ハッシュの salt はメッセージの前?後?
SMD5 (Salted MD5) についての日記で、以下のように書いた。
tDiary 用フォーム認証プラグインでも、パスワードに salt を付ける実装にしていた。saltがplainの前にあるので、今見るとあまりよくない実装だけど。
これに対して、id:kazuhookuさんから、以下のようなコメントをいただいた。
saltを攻撃側が指定できないから順番は関係ないんじゃないかな。どのみち1ブロック内に収まるだろうしと思うんですがkwsk plz
メッセージとそれに付与する salt はどっちが先がいいんだろう。結論から言うと、「よくない実装」と書いたのは僕の勘違いだったみたい。 先日の日記を書いているときに思ったのは、はてな認証APIに対する奥さんの指摘 (参考、独自MACの危険性)だった。

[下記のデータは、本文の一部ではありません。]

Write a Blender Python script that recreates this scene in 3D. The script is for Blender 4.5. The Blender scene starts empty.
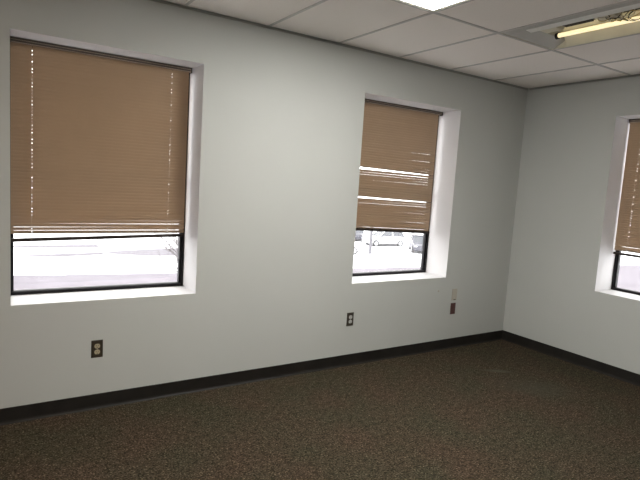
import bpy, bmesh, math, random
from mathutils import Vector, Matrix
R = random.Random(7)
SC = bpy.context.scene
COL = SC.collection

# ------------------------------------------------------------------ dimensions (metres)
H = 2.631          # ceiling height
T = 0.6096         # ceiling tile module
C0 = 0.535         # cut tile at the right wall
D1 = 1.020         # cut tile at the back wall
XL, YF = -5.7, -5.8   # left and front walls
WT = 0.335         # wall thickness
WINS = [(-4.560, -3.4376, .7216, 2.294), (-2.0695, -.9417, .718, 2.299)]
WINR = (-2.058, -.9345, .7225, 2.293)
RF = .275          # depth of the reveal in front of the window frame
GZ = -5.0          # ground outside (the room is on the upper floor)

# ------------------------------------------------------------------ materials
def new_mat(name):
    m = bpy.data.materials.new(name); m.use_nodes = True
    nt = m.node_tree; b = nt.nodes['Principled BSDF']
    return m, nt, b
def mat(name, col, rough=.6, metal=0., var=.06, scale=30., bump=0., spec=.5, trans=None):
    m, nt, b = new_mat(name)
    b.inputs['Roughness'].default_value = rough
    b.inputs['Metallic'].default_value = metal
    b.inputs['Specular IOR Level'].default_value = spec
    tc = nt.nodes.new('ShaderNodeTexCoord')
    n = nt.nodes.new('ShaderNodeTexNoise'); n.inputs['Scale'].default_value = scale
    n.inputs['Detail'].default_value = 3
    nt.links.new(tc.outputs['Object'], n.inputs['Vector'])
    r = nt.nodes.new('ShaderNodeValToRGB')
    r.color_ramp.elements[0].position = .3; r.color_ramp.elements[1].position = .7
    r.color_ramp.elements[0].color = [c*(1-var) for c in col]+[1]
    r.color_ramp.elements[1].color = [min(1, c*(1+var)) for c in col]+[1]
    nt.links.new(n.outputs['Fac'], r.inputs['Fac'])
    nt.links.new(r.outputs['Color'], b.inputs['Base Color'])
    if bump:
        bp = nt.nodes.new('ShaderNodeBump'); bp.inputs['Strength'].default_value = bump
        bp.inputs['Distance'].default_value = .002
        nt.links.new(n.outputs['Fac'], bp.inputs['Height'])
        nt.links.new(bp.outputs['Normal'], b.inputs['Normal'])
    return m
def emit(name, col, s):
    m, nt, b = new_mat(name)
    b.inputs['Base Color'].default_value = (.8, .8, .8, 1)
    b.inputs['Emission Color'].default_value = (*col, 1)
    b.inputs['Emission Strength'].default_value = s
    return m

M = {}
M['wall'] = mat('wall_paint', (.463, .473, .450), .55, var=.012, scale=2.2, bump=.0, spec=.3)
M['reveal'] = mat('reveal_paint', (.635, .625, .63), .5, var=.01, scale=6, spec=.3)
M['tile'] = mat('ceiling_tile', (.88, .83, .785), .9, var=.05, scale=260, bump=.5, spec=.1)
M['tee'] = mat('grid_metal', (.54, .52, .50), .5, var=.03, scale=12)
M['angle'] = mat('wall_angle_metal', (.28, .28, .255), .6, var=.1, scale=12)
M['base'] = mat('vinyl_cove', (.012, .0105, .0085), .55, var=.25, scale=9, spec=.3)
M['bronze'] = mat('dark_bronze', (.008, .0075, .009), .5, var=.1, scale=15, spec=.2)
M['blind'] = mat('tan_slat_enamel', (.345, .243, .158), .42, var=.03, scale=5, spec=.5)
M['blindrail'] = mat('brown_rail_enamel', (.085, .062, .045), .3, var=.03, scale=5, spec=1.)
M['bottomrail'] = mat('dark_rail_enamel', (.028, .021, .018), .5, var=.05, scale=5, spec=.2)
M['railglint'] = mat('painted_rail_highlight', (.52, .43, .34), .3, var=.02)  # pale tan standing in for glints on the headrail
M['cord'] = mat('tan_cord', (.42, .33, .24), .8)
M['brown'] = mat('brown_plastic', (.026, .019, .010), .45, var=.1, scale=60)
M['redbrown'] = mat('red_brown_plastic', (.075, .028, .026), .45, var=.1, scale=60)
M['ivory'] = mat('ivory_plastic', (.42, .37, .25), .5, var=.03)
M['white_pl'] = mat('white_plastic', (.50, .51, .48), .5, var=.03)
M['beige'] = mat('beige_plastic', (.40, .37, .31), .45, var=.03)
M['slot'] = mat('dark_slot', (.01, .009, .008), .7)
M['steel'] = mat('steel', (.5, .48, .45), .3, metal=1.)
M['housing'] = mat('cream_housing_enamel', (.74, .70, .56), .35, var=.05, scale=8)
M['flange'] = mat('grey_flange_enamel', (.45, .44, .41), .4, var=.04, scale=8)
M['lip'] = mat('white_lip_enamel', (.80, .79, .75), .35, var=.03)
M['gap'] = mat('open_wireway', (.03, .022, .016), .8, var=.3, scale=40)
M['wire_y'] = mat('old_yellow_wire', (.45, .33, .10), .5)
M['wire_k'] = mat('black_wire', (.02, .017, .015), .5)
M['wire_w'] = mat('off_white_wire', (.55, .5, .4), .5)
M['lens'] = emit('lit_diffuser', (1.0, .985, .94), 29.)
M['lens_fill'] = emit('warm_fill_diffuser', (1.0, .66, .38), 8.)  # glow of the added out-of-view ceiling light
M['tube'] = emit('weak_warm_tube', (1.0, .80, .42), .80)
M['tube_off'] = mat('unlit_tube', (.75, .74, .68), .25)
M['snow'] = mat('packed_snow', (.80, .80, .82), .8, var=.04, scale=.6, spec=0)
M['asphalt'] = mat('wet_pale_asphalt', (.162, .148, .166), .75, var=.10, scale=.5, spec=0)
M['slush'] = mat('grey_slush', (.155, .145, .160), .8, var=.08, scale=1.2, spec=0)
M['slush2'] = mat('pale_slush', (.18, .17, .185), .8, var=.06, scale=1.2, spec=0)
M['bark'] = mat('grey_bark', (.13, .115, .115), .9, var=.2, scale=20)
M['post'] = mat('pale_grey_post', (.10, .097, .11), .6)
M['car_white'] = mat('white_car_paint', (.80, .80, .82), .25, var=.01)
M['car_dark'] = mat('dark_car_paint', (.04, .04, .055), .25, var=.02)
M['car_glass'] = mat('car_glass', (.035, .04, .05), .1, var=.01)
M['tyre'] = mat('tyre_rubber', (.03, .03, .03), .8)
M['hubcap'] = mat('silver_hubcap', (.5, .5, .52), .35, metal=.6)
M['lampr'] = mat('red_lamp', (.3, .03, .03), .3)
M['lampw'] = mat('clear_lamp', (.6, .6, .62), .2)
M['stain'] = mat('worn_carpet', (.1, .1, .1), .9)

# carpet: dark brown-green loop pile with light flecks and a couple of worn pale patches
m, nt, b = new_mat('speckled_carpet'); M['carpet'] = m
N = nt.nodes; L = nt.links
tc = N.new('ShaderNodeTexCoord')
def noise(sc, det=3, rough=.6):
    n = N.new('ShaderNodeTexNoise'); n.inputs['Scale'].default_value = sc
    n.inputs['Detail'].default_value = det; n.inputs['Roughness'].default_value = rough
    L.new(tc.outputs['Object'], n.inputs['Vector']); return n
def ramp(src, stops):
    r = N.new('ShaderNodeValToRGB'); e = r.color_ramp.elements
    while len(e) < len(stops): e.new(.5)
    for el, (p, c) in zip(e, stops): el.position = p; el.color = (*c, 1)
    L.new(src, r.inputs['Fac']); return r
def mix(kind, f, a, c):
    x = N.new('ShaderNodeMix'); x.data_type = 'RGBA'; x.blend_type = kind
    if isinstance(f, float): x.inputs['Factor'].default_value = f
    else: L.new(f, x.inputs['Factor'])
    for s, v in ((x.inputs[6], a), (x.inputs[7], c)):
        if isinstance(v, tuple): s.default_value = (*v, 1)
        else: L.new(v, s)
    return x.outputs[2]
n1 = noise(98, 2, .75); n2 = noise(2.2, 2); n3 = noise(27, 4, .8)
r1 = ramp(n1.outputs['Fac'], [(.36, (.014, .011, .0075)), (.50, (.048, .038, .026)), (.60, (.076, .061, .043)), (.70, (.19, .16, .12))])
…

「ある値」と「秘密鍵+ある値」のハッシュ値が入手できれば、秘密鍵を知らなくても MAC を作ることができる
この例では、秘密鍵がメッセージの前にあることが問題になっていた。
今回の例(パスワードの保存方法)との違い
指摘されて気が付いたけど、メッセージ認証 (MAC) のためにハッシュを使うのと、パスワードを保存するためにハッシュを使うのには違いがあった。
メッセージ認証 (MAC) | パスワード保存 | |
メッセージ | 公開 (認証結果など) | 非公開 (パスワード) |
付与するランダムデータ | メッセージで共通 (秘密鍵) | メッセージごとにバラバラ (salt) |
ランダムデータの目的 | メッセージの作成者の特定 | 辞書を用いた事前計算の防止 |
攻撃者の目的 | 偽MACの生成 | ハッシュ値からのパスワードの解読 |
独自MACの危険性で書いたような危険性 (extension attack) があるのは、 salt が固定の場合でかつ生成されるハッシュ値を偽造する必要がある場合だった。 今回は kazuho さんも指摘されているように、 salt は毎回変わる。 それに出力されたハッシュ値を公開する訳でもない。
今回のケースでは extension attack が成立しないから、 salt とplain の関係はどちらが先でもOKなのかな。